§ **Records supplied**
———

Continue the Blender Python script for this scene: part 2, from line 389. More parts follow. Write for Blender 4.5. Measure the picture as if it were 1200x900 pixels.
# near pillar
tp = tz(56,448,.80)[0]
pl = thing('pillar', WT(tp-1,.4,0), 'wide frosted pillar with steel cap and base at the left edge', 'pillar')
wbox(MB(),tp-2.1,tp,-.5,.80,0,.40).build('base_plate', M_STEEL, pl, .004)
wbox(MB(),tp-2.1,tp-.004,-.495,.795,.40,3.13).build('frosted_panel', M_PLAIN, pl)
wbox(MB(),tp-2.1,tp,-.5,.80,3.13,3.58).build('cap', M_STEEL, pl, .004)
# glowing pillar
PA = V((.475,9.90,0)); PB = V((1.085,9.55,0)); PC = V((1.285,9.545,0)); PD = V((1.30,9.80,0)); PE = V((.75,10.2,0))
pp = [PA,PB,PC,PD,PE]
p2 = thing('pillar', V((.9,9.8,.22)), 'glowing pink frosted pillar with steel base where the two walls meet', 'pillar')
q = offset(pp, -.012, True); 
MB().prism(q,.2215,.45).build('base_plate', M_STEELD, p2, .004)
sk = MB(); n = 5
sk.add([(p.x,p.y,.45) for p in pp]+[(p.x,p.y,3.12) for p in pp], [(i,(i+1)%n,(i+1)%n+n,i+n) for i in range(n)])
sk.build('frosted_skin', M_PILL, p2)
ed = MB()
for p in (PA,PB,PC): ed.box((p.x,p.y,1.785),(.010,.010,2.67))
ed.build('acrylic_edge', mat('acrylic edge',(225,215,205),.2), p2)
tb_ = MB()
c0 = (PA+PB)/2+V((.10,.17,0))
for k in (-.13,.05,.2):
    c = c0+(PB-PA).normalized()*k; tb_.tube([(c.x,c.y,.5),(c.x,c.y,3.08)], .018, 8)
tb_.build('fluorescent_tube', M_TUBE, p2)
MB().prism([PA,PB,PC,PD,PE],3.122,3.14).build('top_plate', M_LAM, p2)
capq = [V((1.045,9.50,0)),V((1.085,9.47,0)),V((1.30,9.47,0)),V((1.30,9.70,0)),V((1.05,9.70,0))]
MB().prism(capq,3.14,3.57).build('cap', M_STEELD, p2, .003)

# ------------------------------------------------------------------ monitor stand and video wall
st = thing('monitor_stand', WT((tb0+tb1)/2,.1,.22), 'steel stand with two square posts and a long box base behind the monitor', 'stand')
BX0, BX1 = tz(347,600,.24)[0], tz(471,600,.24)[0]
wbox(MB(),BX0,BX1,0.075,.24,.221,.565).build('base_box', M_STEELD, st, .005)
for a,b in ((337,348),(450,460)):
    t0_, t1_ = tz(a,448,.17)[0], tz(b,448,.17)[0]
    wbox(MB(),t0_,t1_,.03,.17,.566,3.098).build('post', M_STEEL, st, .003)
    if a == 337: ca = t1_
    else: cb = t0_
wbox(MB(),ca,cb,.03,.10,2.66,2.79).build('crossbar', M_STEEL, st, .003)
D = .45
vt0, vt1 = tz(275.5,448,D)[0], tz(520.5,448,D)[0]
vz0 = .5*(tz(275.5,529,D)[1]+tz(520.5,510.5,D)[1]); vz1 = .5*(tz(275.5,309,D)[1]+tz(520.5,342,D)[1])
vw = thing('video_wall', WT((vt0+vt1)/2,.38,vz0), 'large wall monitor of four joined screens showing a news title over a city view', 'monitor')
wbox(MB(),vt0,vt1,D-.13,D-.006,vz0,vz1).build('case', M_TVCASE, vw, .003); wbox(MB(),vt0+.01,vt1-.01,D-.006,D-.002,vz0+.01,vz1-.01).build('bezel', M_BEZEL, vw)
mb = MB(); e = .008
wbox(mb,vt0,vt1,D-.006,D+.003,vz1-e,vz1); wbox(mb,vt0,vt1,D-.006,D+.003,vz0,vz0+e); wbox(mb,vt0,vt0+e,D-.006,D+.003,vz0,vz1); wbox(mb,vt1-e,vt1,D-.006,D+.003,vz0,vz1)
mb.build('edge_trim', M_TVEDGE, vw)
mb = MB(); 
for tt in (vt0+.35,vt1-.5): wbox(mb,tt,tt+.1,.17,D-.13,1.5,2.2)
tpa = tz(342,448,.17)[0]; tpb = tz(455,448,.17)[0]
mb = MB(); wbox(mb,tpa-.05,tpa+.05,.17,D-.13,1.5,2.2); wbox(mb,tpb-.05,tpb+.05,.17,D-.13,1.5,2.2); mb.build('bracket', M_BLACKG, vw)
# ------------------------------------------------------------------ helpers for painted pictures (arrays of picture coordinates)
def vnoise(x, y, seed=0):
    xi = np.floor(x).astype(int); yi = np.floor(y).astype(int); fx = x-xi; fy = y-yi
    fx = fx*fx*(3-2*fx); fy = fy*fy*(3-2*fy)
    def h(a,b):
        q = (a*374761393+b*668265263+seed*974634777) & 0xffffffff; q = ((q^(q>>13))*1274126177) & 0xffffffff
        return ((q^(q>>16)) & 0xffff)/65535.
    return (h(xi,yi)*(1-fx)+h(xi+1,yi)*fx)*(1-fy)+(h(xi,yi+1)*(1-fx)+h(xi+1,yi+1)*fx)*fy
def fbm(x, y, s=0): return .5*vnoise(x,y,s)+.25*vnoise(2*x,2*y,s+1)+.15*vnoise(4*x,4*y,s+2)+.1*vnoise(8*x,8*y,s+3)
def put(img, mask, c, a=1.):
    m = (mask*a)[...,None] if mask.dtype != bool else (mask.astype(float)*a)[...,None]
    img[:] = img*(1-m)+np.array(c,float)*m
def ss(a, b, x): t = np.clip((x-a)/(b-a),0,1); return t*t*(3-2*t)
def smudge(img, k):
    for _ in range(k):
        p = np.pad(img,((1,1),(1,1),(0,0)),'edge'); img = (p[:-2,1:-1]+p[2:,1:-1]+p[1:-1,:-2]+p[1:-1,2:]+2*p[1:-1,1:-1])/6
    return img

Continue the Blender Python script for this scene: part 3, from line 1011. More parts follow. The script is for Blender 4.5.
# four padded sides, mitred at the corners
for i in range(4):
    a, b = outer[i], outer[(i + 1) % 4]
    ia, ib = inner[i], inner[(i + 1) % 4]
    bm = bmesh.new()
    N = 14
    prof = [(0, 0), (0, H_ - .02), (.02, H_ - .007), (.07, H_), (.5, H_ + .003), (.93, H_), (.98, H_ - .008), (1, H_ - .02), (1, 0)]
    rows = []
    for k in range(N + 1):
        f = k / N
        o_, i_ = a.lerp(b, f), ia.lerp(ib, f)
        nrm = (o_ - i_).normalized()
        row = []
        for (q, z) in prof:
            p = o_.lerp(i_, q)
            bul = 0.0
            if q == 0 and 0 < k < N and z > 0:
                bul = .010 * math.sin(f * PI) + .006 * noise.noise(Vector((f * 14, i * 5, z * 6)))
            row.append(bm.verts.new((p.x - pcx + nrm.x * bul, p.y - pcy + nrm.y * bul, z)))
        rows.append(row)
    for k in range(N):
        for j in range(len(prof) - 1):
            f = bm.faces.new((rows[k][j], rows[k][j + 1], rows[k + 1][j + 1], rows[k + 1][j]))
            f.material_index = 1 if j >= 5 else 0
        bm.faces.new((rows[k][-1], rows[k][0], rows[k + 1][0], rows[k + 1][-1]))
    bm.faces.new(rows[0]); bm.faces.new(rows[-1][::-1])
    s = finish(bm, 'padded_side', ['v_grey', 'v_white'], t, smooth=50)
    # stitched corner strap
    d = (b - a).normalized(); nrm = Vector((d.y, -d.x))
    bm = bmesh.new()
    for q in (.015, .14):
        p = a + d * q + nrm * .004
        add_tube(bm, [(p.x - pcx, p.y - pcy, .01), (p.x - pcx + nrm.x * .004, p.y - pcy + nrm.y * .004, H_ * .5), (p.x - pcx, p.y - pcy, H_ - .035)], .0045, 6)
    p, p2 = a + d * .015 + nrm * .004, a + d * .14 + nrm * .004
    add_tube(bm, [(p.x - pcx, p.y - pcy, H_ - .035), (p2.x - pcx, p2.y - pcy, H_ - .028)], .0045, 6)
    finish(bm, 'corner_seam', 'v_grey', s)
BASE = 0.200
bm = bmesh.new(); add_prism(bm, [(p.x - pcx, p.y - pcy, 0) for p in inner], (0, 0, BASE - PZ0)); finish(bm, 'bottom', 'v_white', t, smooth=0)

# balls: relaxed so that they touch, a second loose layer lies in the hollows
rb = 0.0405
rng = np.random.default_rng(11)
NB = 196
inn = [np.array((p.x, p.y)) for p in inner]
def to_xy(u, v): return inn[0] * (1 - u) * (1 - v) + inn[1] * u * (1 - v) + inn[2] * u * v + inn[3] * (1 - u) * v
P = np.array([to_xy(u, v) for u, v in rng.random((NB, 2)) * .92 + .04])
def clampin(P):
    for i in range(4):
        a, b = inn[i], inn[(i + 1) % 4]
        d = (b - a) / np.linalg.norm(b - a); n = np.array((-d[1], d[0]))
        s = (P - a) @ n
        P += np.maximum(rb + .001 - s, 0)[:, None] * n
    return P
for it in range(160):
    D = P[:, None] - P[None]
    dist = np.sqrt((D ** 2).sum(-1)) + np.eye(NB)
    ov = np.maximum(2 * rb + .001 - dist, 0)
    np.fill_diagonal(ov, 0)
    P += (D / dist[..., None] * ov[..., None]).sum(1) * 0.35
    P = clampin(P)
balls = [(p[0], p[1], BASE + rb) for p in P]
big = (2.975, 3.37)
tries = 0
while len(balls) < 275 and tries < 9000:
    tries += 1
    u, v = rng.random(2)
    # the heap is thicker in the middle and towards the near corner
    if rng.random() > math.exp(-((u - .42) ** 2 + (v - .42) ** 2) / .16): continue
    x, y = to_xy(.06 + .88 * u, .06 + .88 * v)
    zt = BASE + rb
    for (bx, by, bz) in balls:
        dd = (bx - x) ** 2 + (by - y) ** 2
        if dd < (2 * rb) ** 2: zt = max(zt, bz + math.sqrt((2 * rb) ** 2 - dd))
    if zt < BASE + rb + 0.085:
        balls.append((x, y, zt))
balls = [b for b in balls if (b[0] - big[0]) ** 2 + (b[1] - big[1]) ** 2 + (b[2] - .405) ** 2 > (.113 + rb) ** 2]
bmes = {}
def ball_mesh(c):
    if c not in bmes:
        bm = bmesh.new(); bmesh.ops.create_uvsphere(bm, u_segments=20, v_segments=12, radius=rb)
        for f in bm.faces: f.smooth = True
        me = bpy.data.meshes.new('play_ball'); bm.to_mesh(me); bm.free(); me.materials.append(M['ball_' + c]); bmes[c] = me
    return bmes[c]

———

§ **What the task requires**
Your task is to output exactly the lines from the one with "Continue the Blender Python script for this scene: part 3, from" through the one with "bm = bmesh.new(); add_prism(bm, [(p.x", counting both ends.

§ **Response**
Continue the Blender Python script for this scene: part 3, from line 1011. More parts follow. The script is for Blender 4.5.
# four padded sides, mitred at the corners
for i in range(4):
    a, b = outer[i], outer[(i + 1) % 4]
    ia, ib = inner[i], inner[(i + 1) % 4]
    bm = bmesh.new()
    N = 14
    prof = [(0, 0), (0, H_ - .02), (.02, H_ - .007), (.07, H_), (.5, H_ + .003), (.93, H_), (.98, H_ - .008), (1, H_ - .02), (1, 0)]
    rows = []
    for k in range(N + 1):
        f = k / N
        o_, i_ = a.lerp(b, f), ia.lerp(ib, f)
        nrm = (o_ - i_).normalized()
        row = []
        for (q, z) in prof:
            p = o_.lerp(i_, q)
            bul = 0.0
            if q == 0 and 0 < k < N and z > 0:
                bul = .010 * math.sin(f * PI) + .006 * noise.noise(Vector((f * 14, i * 5, z * 6)))
            row.append(bm.verts.new((p.x - pcx + nrm.x * bul, p.y - pcy + nrm.y * bul, z)))
        rows.append(row)
    for k in range(N):
        for j in range(len(prof) - 1):
            f = bm.faces.new((rows[k][j], rows[k][j + 1], rows[k + 1][j + 1], rows[k + 1][j]))
            f.material_index = 1 if j >= 5 else 0
        bm.faces.new((rows[k][-1], rows[k][0], rows[k + 1][0], rows[k + 1][-1]))
    bm.faces.new(rows[0]); bm.faces.new(rows[-1][::-1])
    s = finish(bm, 'padded_side', ['v_grey', 'v_white'], t, smooth=50)
    # stitched corner strap
    d = (b - a).normalized(); nrm = Vector((d.y, -d.x))
    bm = bmesh.new()
    for q in (.015, .14):
        p = a + d * q + nrm * .004
        add_tube(bm, [(p.x - pcx, p.y - pcy, .01), (p.x - pcx + nrm.x * .004, p.y - pcy + nrm.y * .004, H_ * .5), (p.x - pcx, p.y - pcy, H_ - .035)], .0045, 6)
    p, p2 = a + d * .015 + nrm * .004, a + d * .14 + nrm * .004
    add_tube(bm, [(p.x - pcx, p.y - pcy, H_ - .035), (p2.x - pcx, p2.y - pcy, H_ - .028)], .0045, 6)
    finish(bm, 'corner_seam', 'v_grey', s)
BASE = 0.200
bm = bmesh.new(); add_prism(bm, [(p.x - pcx, p.y - pcy, 0) for p in inner], (0, 0, BASE - PZ0)); finish(bm, 'bottom', 'v_white', t, smooth=0)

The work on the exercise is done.